==== STORED DATA ====

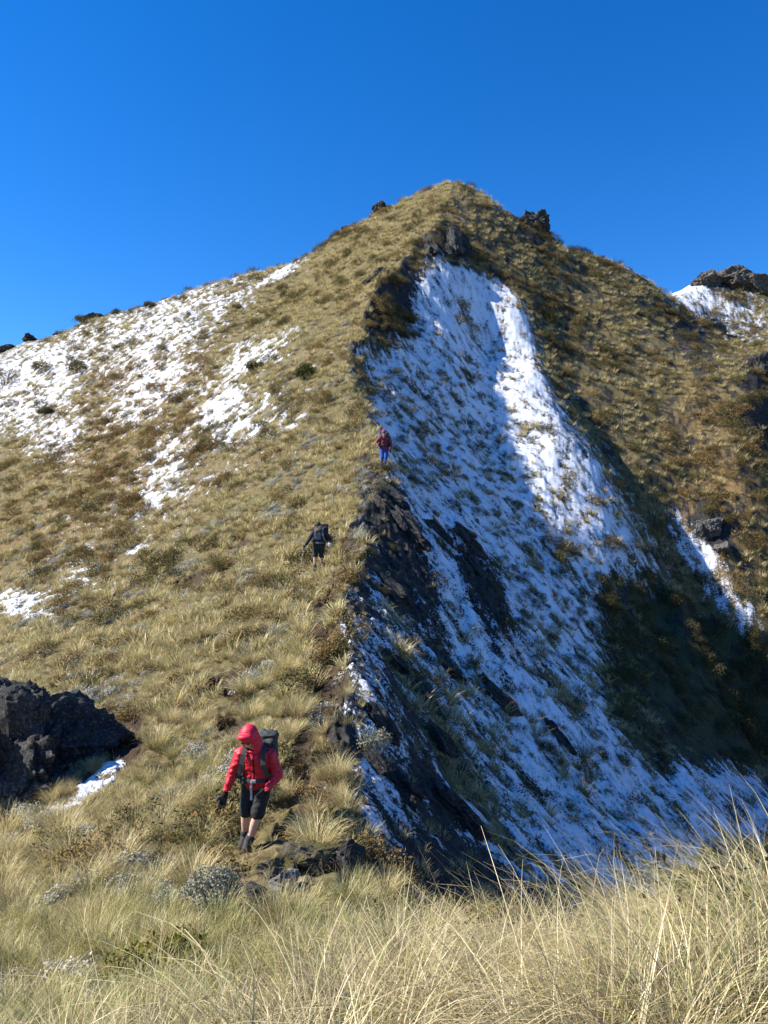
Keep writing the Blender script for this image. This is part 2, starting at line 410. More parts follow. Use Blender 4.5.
# ------------------------------------------------------------------ grass and low plants
def blades(n, h, spread, w, segs, lean=(0, 0), droop=1.0, seed=0, h_var=0.45):
    """co, quads, t for a tuft of n arching blades"""
    g = np.random.default_rng(seed)
    a = g.uniform(0, 2 * np.pi, n); r0 = spread * 0.28 * np.sqrt(g.uniform(0, 1, n))
    bx, by = r0 * np.cos(a), r0 * np.sin(a)
    L = h * (1 - h_var * g.uniform(0, 1, n) ** 1.4)
    out = a + g.normal(0, 0.6, n)
    t0 = np.abs(g.normal(0.20, 0.17, n)) + 0.35 * r0 / (spread * .28 + 1e-6)    # starting tilt
    cur = droop * g.uniform(0.35, 1.75, n)                                      # added tilt to the tip
    big = g.uniform(0, 1, n) < .16; cur = np.where(big, cur * 1.7, cur); L = np.where(big, L * 1.22, L)
    s = np.linspace(0, 1, segs + 1)
    tilt = t0[:, None] + cur[:, None] * s[None] ** 1.9
    step = (L / segs)[:, None]
    hor = np.cumsum(np.r_['1', np.zeros((n, 1)), np.sin(tilt[:, :-1]) * step], 1)
    ver = np.cumsum(np.r_['1', np.zeros((n, 1)), np.cos(tilt[:, :-1]) * step], 1)
    tw = out[:, None] + g.normal(0, .35, n)[:, None] * s[None]
    X = bx[:, None] + hor * np.cos(tw) + lean[0] * s[None] ** 1.6 * L[:, None]
    Y = by[:, None] + hor * np.sin(tw) + lean[1] * s[None] ** 1.6 * L[:, None]
    fa = out + np.pi / 2 + g.normal(0, 0.7, n)
    ww = w * g.uniform(.6, 1.25, n)[:, None] * (1 - 0.86 * s[None] ** 1.3) * .5
    dx, dy = np.cos(fa)[:, None] * ww, np.sin(fa)[:, None] * ww
    co = np.stack([np.stack([X - dx, Y - dy, ver - .03], -1), np.stack([X + dx, Y + dy, ver - .03], -1)], 2)   # n, segs+1, 2, 3
    T = np.repeat(s[None], n, 0)[..., None].repeat(2, 2)
    k = (np.arange(n) * (segs + 1) * 2)[:, None] + (np.arange(segs) * 2)[None]
    q = np.stack([k, k + 1, k + 3, k + 2], -1).reshape(-1, 4)
    return co.reshape(-1, 3), q, T.ravel()

def leaf_clump(n, h, rad, lw, seed=0, flat=0.7):
    """a low bush of n small leaf faces through a mound-shaped volume"""
    g = np.random.default_rng(seed)
    ncl = max(4, n // 22)
    ca_ = g.uniform(0, 2 * np.pi, ncl); cr = rad * np.sqrt(g.uniform(0, 1, ncl)) * .85
    cz = h * np.sqrt(np.clip(1 - (cr / rad) ** 2, .05, 1)) * g.uniform(.45, 1.0, ncl)
    k = g.integers(0, ncl, n)
    d = g.normal(0, 1, (n, 3)); d /= np.linalg.norm(d, axis=1)[:, None]
    rr = rad * .30 * g.uniform(.3, 1, n) ** .5
    P = np.stack([cr[k] * np.cos(ca_[k]), cr[k] * np.sin(ca_[k]), cz[k]], 1) + d * rr[:, None]
    P[:, 2] = np.maximum(P[:, 2] * 1.0, -.02)
    N = d + g.normal(0, .5, (n, 3)) + np.array([0, 0, .35]); N /= np.linalg.norm(N, axis=1)[:, None]
    U = np.cross(N, g.normal(0, 1, (n, 3))); U /= np.linalg.norm(U, axis=1)[:, None]; V = np.cross(N, U)
    s = lw * g.uniform(.6, 1.3, n)[:, None]
    co = np.stack([P - U * s, P + V * s * .45 + N * s * .15, P + U * s, P - V * s * .45 + N * s * .15], 1)
    q = (np.arange(n) * 4)[:, None] + np.arange(4)[None]
    return co.reshape(-1, 3), q, np.repeat(np.clip(P[:, 2] / h, 0, 1), 4)

def grass_mat(name, c0, c1, c2, base, trans=.3, sheen=.0, dead=.12, btop=.5):
    m = NT(name)
    isl = m.n('ShaderNodeNewGeometry').outputs['Random Per Island']
    t = m.attr('t')
    wn = m.noise(.55, 3, .6)
    c = m.mix(m.mapr(isl, 0, .75), c0, c1)
    c = m.mix(m.math('MULTIPLY', m.mapr(m.math('ADD', m.math('MULTIPLY', isl, .8), m.math('MULTIPLY', wn, 1.3)), .95, 1.25), .9), c, c2)
    c = m.mix(m.math('MULTIPLY', m.math('LESS_THAN', m.math('FRACT', m.math('MULTIPLY', isl, 37.7)), dead), .85), c, (.27, .185, .095))
    rb = m.rand()
    c = m.mix(m.math('MULTIPLY', m.mapr(rb, .72, .95), .6), c, base)
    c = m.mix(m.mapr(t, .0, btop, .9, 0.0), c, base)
    d = m.n('ShaderNodeBsdfDiffuse'); m.l(c, d.inputs[0])
    tr = m.n('ShaderNodeBsdfTranslucent'); m.l(c, tr.inputs[0])
    gl = m.n('ShaderNodeBsdfGlossy'); gl.inputs['Roughness'].default_value = .45; gl.inputs[0].default_value = (.9, .9, .85, 1)
    mx = m.n('ShaderNodeMixShader'); mx.inputs[0].default_value = trans; m.l(d.outputs[0], mx.inputs[1]); m.l(tr.outputs[0], mx.inputs[2])
    m2 = m.n('ShaderNodeMixShader'); m2.inputs[0].default_value = sheen; m.l(mx.outputs[0], m2.inputs[1]); m.l(gl.outputs[0], m2.inputs[2])
    m.l(m2.outputs[0], m.out.inputs[0])
    return m.m

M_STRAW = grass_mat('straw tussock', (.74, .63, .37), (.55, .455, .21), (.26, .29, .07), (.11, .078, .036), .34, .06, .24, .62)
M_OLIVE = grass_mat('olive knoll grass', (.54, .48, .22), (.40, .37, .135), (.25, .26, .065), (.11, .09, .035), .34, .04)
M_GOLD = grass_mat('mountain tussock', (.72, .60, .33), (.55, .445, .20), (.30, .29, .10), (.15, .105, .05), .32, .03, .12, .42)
M_SHRUB = grass_mat('dark scrub', (.065, .068, .028), (.11, .10, .042), (.095, .088, .036), (.03, .026, .012), .2)
M_BROWN = grass_mat('brown heath', (.22, .14, .055), (.29, .20, .085), (.15, .135, .055), (.07, .045, .02), .2)
M_SILVER = grass_mat('silver daisy leaf', (.40, .41, .35), (.28, .295, .235), (.48, .48, .44), (.08, .08, .06), .12)
M_DAISY = grass_mat('grey green daisy leaf', (.19, .205, .155), (.12, .135, .095), (.27, .28, .23), (.035, .035, .025), .1)
M_GREEN = grass_mat('green bush leaf', (.05, .085, .025), (.035, .055, .018), (.09, .10, .03), (.015, .02, .008), .2)

protos = bpy.data.collections.new('plant_sources')        # never linked to the scene
def proto_set(name, builds, mat):
    c = bpy.data.collections.new(name)
    for k, (co_, q, t) in enumerate(builds):
        o = attr_mesh(name, co_, q, mat, {'t': t})
        COL.objects.unlink(o); c.objects.link(o)
    return c

def scatter_object(name, label, pts, rot, scl, coll):
    me = bpy.data.meshes.new(name); me.vertices.add(len(pts)); me.vertices.foreach_set('co', pts.astype(np.float32).ravel())
    a = me.attributes.new('rot', 'FLOAT_VECTOR', 'POINT'); a.data.foreach_set('vector', rot.astype(np.float32).ravel())
    a = me.attributes.new('scl', 'FLOAT', 'POINT'); a.data.foreach_set('value', scl.astype(np.float32))
    a = me.attributes.new('pick', 'INT', 'POINT'); a.data.foreach_set('value', rng.integers(0, len(coll.objects), len(pts)).astype(np.int32))
    o = bpy.data.objects.new(name, me); COL.objects.link(o)
    ng = bpy.data.node_groups.new(name, 'GeometryNodeTree')
    ng.interface.new_socket('Geometry', in_out='INPUT', socket_type='NodeSocketGeometry')
    ng.interface.new_socket('Geometry', in_out='OUTPUT', socket_type='NodeSocketGeometry')
    N = ng.nodes.new; L = ng.links.new
    gi, go = N('NodeGroupInput'), N('NodeGroupOutput')
    ip = N('GeometryNodeInstanceOnPoints'); ci = N('GeometryNodeCollectionInfo')
    ci.inputs['Collection'].default_value = coll; ci.inputs['Separate Children'].default_value = True; ci.inputs['Reset Children'].default_value = True
    def at(nm, ty):
        x = N('GeometryNodeInputNamedAttribute'); x.data_type = ty; x.inputs['Name'].default_value = nm; return x.outputs['Attribute']
    e2r = N('FunctionNodeEulerToRotation'); L(at('rot', 'FLOAT_VECTOR'), e2r.inputs[0])
    L(gi.outputs[0], ip.inputs['Points']); L(ci.outputs[0], ip.inputs['Instance']); ip.inputs['Pick Instance'].default_value = True
    L(at('pick', 'INT'), ip.inputs['Instance Index']); L(e2r.outputs[0], ip.inputs['Rotation']); L(at('scl', 'FLOAT'), ip.inputs['Scale'])
    L(ip.outputs[0], go.inputs[0])
    md = o.modifiers.new('scatter', 'NODES'); md.node_group = ng
    o['kind'] = 'stuff'; o['label'] = label
    return o

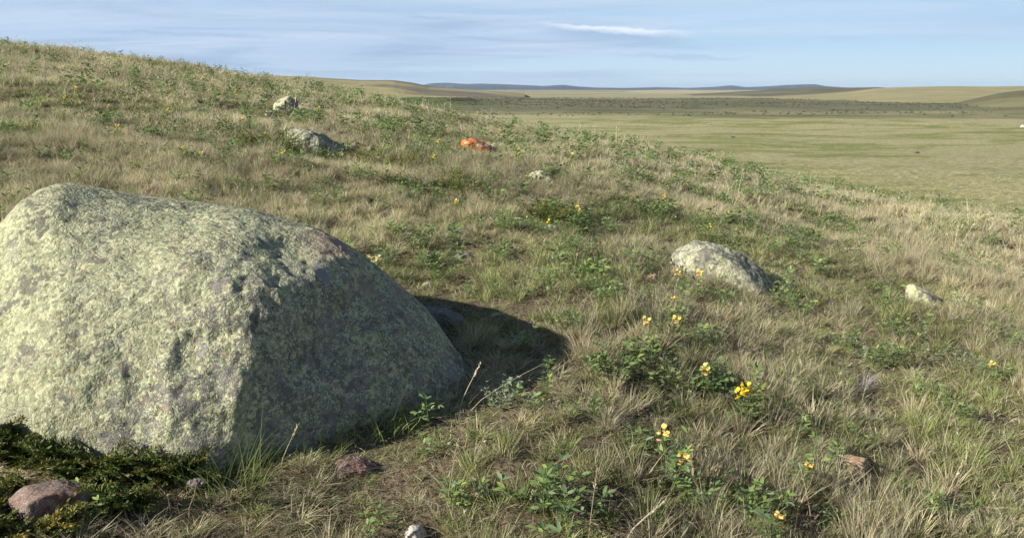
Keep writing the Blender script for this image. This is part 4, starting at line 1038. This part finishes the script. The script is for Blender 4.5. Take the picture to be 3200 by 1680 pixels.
def single_tuft(name, px, py, label, cat, n, hgt, rad, lean, curl, w, pal, s=1.):
    g = at(px, py); b = Batch(); a = rng.uniform(0, 6.28, n); rr = rad * np.sqrt(rng.uniform(0, 1, n))
    base = np.stack([rr * np.cos(a), rr * np.sin(a), np.full(n, -.01)], 1)
    V, T, c = blades(base, hgt * rng.uniform(.5, 1.1, n), a + rng.normal(0, .6, n), np.abs(rng.normal(lean, lean * .5, n)), rng.normal(curl, .35, n), w * rng.uniform(.7, 1.3, n), pick(pal, n), 5)
    b.add(V, T, c); tag(obj(name, b.mesh(name, M['grass']), loc=g), label, cat)
SEDGE = np.array([[.20, .17, .09], [.14, .15, .06], [.26, .22, .13]]); GREY = np.array([[.32, .30, .28], [.25, .23, .225], [.38, .36, .34]])
single_tuft('grass_tuft', 150, 1345, 'shaggy brown green grass tuft against the lit face of the huge boulder', 'grass tuft', 240, .26, .07, .35, .5, .0022, SEDGE)
single_tuft('grass_tuft', 1180, 1335, 'green grass fringe at the foot of the shaded boulder face', 'grass tuft', 130, .12, .14, .45, .5, .0024, GRN)
single_tuft('grass_tuft', 930, 1420, 'green grass fringe below the middle of the shaded boulder face', 'grass tuft', 130, .12, .14, .45, .5, .0024, GRN)
single_tuft('grass_tuft', 700, 1530, 'long green grass at the nearest corner of the huge boulder', 'grass tuft', 140, .24, .12, .5, .6, .0022, GRN)
single_tuft('dry_shrub', 2015, 985, 'bare grey twiggy shrublet lying in grass in front of the pale sloping boulder', 'shrub', 120, .20, .05, .9, .7, .0030, GREY)
single_tuft('dry_shrub', 2680, 1215, 'pale grey tangle of dead twigs in the right foreground grass', 'shrub', 110, .16, .05, .7, .6, .0026, GREY)

def silver_plant(px, py, s, label):
    st, lf, _ = bean_plant(8, .12, 1.0, 9, .016, pal=np.array([[.22, .27, .19], [.28, .33, .24]])); r = empty('silver_sage', at(px, py), 0, s); tag(r, label, 'plant')
    obj('stem', st.mesh('silver_stem', M['stem']), r); obj('leaves', lf.mesh('silver_leaves', M['leaf']), r)
silver_plant(1560, 1265, 1.0, 'small silvery sage sprig on bare ground beside the big shadow')
silver_plant(2930, 1150, 1.2, 'grey green sage sprig in dry grass toward the right edge')

def stalk(bx, by, tx, ty, label, head=True, rad=.0013, col=(.50, .43, .29), name='grass_stalk', cat='grass stalk'):
    g = at(bx, by); r0 = math.hypot(g[0], g[1]); tip = P(tx, ty, r0 + .03) - g; L = np.linalg.norm(tip)
    mid = tip * .5 + np.array([0, 0, .04 * L]); r = empty(name, g); tag(r, label, cat)
    pts = [np.array([0, 0, -.02]), tip * .25 + [0, 0, .03 * L], mid, tip * .77 + [0, 0, .025 * L], tip]
    V, T = tube(pts, [rad * 1.3, rad * 1.2, rad, rad * .8, rad * .6]); b = Batch(); b.add(V, T, col); obj('stem', b.mesh('stalk_stem', M['grass']), r)
    if head:
        h = Batch(); d = (tip - pts[3]) / np.linalg.norm(tip - pts[3]); n = 26
        O = np.stack([tip - d * (.055 * i / n) for i in range(n)]); D = d[None] + rng.normal(0, .22, (n, 3))
        h.many(NV, NT_, frame(D, roll=rng.uniform(0, 6, n)) * .013, O, pick(TAN, n)); obj('seed_head', h.mesh('seed_head', M['grass']), r)
stalk(1428, 1290, 1500, 1138, 'pale grass stalk leaning against the dark shadow right of the huge boulder')
stalk(1225, 1325, 1272, 1206, 'thin seed stalk in front of the shaded boulder face')
stalk(1395, 1590, 1430, 1382, 'tall pale stalk left of the large sprawling leafy plant')
stalk(1838, 1690, 1866, 1470, 'tall seed stalk in front of the large sprawling leafy plant')
stalk(1945, 1690, 2078, 1566, 'thick bleached stalk slanting across the near grass', True, .0022, (.58, .53, .42))
stalk(1440, 1300, 1700, 1135, 'long straw arching from the boulder foot along the shadow edge', False, .0008)
stalk(480, 1460, 545, 1300, 'seed stalk in juniper before the lit boulder face')
stalk(870, 1470, 930, 1330, 'bare stalk before the shaded boulder face, with a bud on top')
stalk(2540, 1650, 2500, 1450, 'tall seed stalk nearest the low spreading leafy patch')
stalk(2930, 1620, 3010, 1440, 'tall seed stalk in the near right corner')

def dried_flower():
    g = at(590, 1640); r0 = math.hypot(g[0], g[1]); tip = P(612, 1512, r0) - g; r = empty('dried_flower', g); tag(r, 'withered grey pink flower head on a thin stalk in front of the juniper', 'flower')
    V, T = tube([[0, 0, -.02], tip * .4 + [-.006, 0, 0], tip * .75 + [.002, 0, 0], tip], [.0016, .0014, .0013, .0012]); b = Batch(); b.add(V, T, (.38, .26, .19)); obj('stem', b.mesh('dried_stem', M['grass']), r)
    h = Batch(); n = 70; D = rng.normal(0, 1, (n, 3)); D /= np.linalg.norm(D, axis=1, keepdims=True); D[:, 2] = np.abs(D[:, 2]) * .8
    c3 = np.where(rng.uniform(0, 1, (n, 1)) < .6, [[.48, .46, .46]], [[.42, .30, .26]]); h.many(PV, PT, frame(D, roll=rng.uniform(0, 6, n)) * .011, tip + D * [.015, .012, .006] , c3)
    obj('flower_head', h.mesh('dried_head', M['petal']), r)
dried_flower()

# sagebrush dots on the plain: far too many to count
def sage_plain():
    bs = []
    for i in range(4):
        b = Batch(); n = 150; D = rng.normal(0, 1, (n, 3)); D[:, 2] = np.abs(D[:, 2]); D /= np.linalg.norm(D, axis=1, keepdims=True)
        O = D * [.42, .42, .34] * rng.uniform(.5, 1, (n, 1)); c3 = np.array([[.15, .15, .10]]) * rng.uniform(.7, 1.5, (n, 1))
        b.many(PV, PT, frame(D + rng.normal(0, .5, (n, 3)), roll=rng.uniform(0, 6, n)) * .22, O, c3); bs.append(b)
    cl = coll('sage_bush', bs, M['sage'])
    X, Y = wedge(140, 1350, .020, -38, 38); r = np.hypot(X, Y); n = fbm2(X * .5, Y, .012, 4, 81)
    band = smooth(400, 650, r - .12 * X + n * 90); want = band * .9 * smooth(-.5, .4, n) + .035 * smooth(.1, .7, n) + .006
    k = rng.uniform(0, 1, len(X)) < want; X, Y = X[k], Y[k]; r = r[k]
    scatter('sagebrush', cl, 4, X, Y, rng.uniform(.3, 1.3, len(X)) ** 1.5 * (1 + .5 * smooth(400, 700, r)), label='dark sagebrush dotted over the flat plain', cat='sagebrush', zs=.8)
if DEV != 'nograss': sage_plain()

def build_haze():
    bm = bmesh.new(); bmesh.ops.create_cube(bm, size=1); me = bpy.data.meshes.new('haze'); bm.to_mesh(me); bm.free()
    o = obj('haze', me, loc=(0, 0, 30)); o.scale = (33000, 33000, 110); tag(o, 'thin blue air over the plain', 'haze', kind='stuff')
    t = NT('haze'); pv = t.n('ShaderNodeVolumePrincipled'); pv.inputs['Color'].default_value = (.62, .78, 1, 1); pv.inputs['Density'].default_value = 4.0e-5; pv.inputs['Anisotropy'].default_value = .1
    t.l(pv.outputs[0], t.out.inputs['Volume']); me.materials.append(t.m)
if DEV != 'nohaze': build_haze()
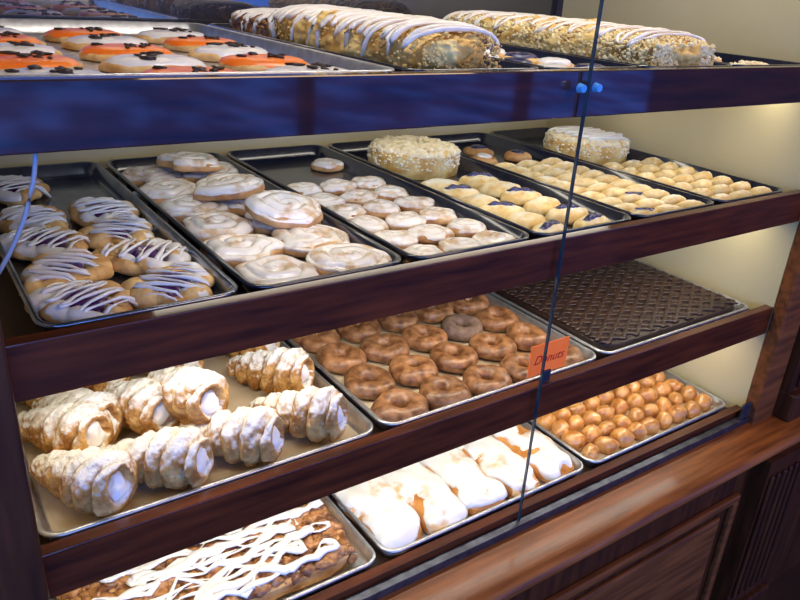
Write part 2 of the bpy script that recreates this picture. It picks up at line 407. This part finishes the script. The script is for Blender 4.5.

====

◆ **DIRECTIVE**: Write out exactly the lines running from the line containing "M_STRAW = grass_mat('straw" to the line containing "M_OLIVE = grass_mat('olive", with both of those lines included.

◆ **TASK ANSWER**:
M_STRAW = grass_mat('straw tussock', (.74, .63, .37), (.55, .455, .21), (.26, .29, .07), (.11, .078, .036), .34, .06, .24, .62)
M_OLIVE = grass_mat('olive knoll grass', (.54, .48, .22), (.40, .37, .135), (.25, .26, .065), (.11, .09, .035), .34, .04)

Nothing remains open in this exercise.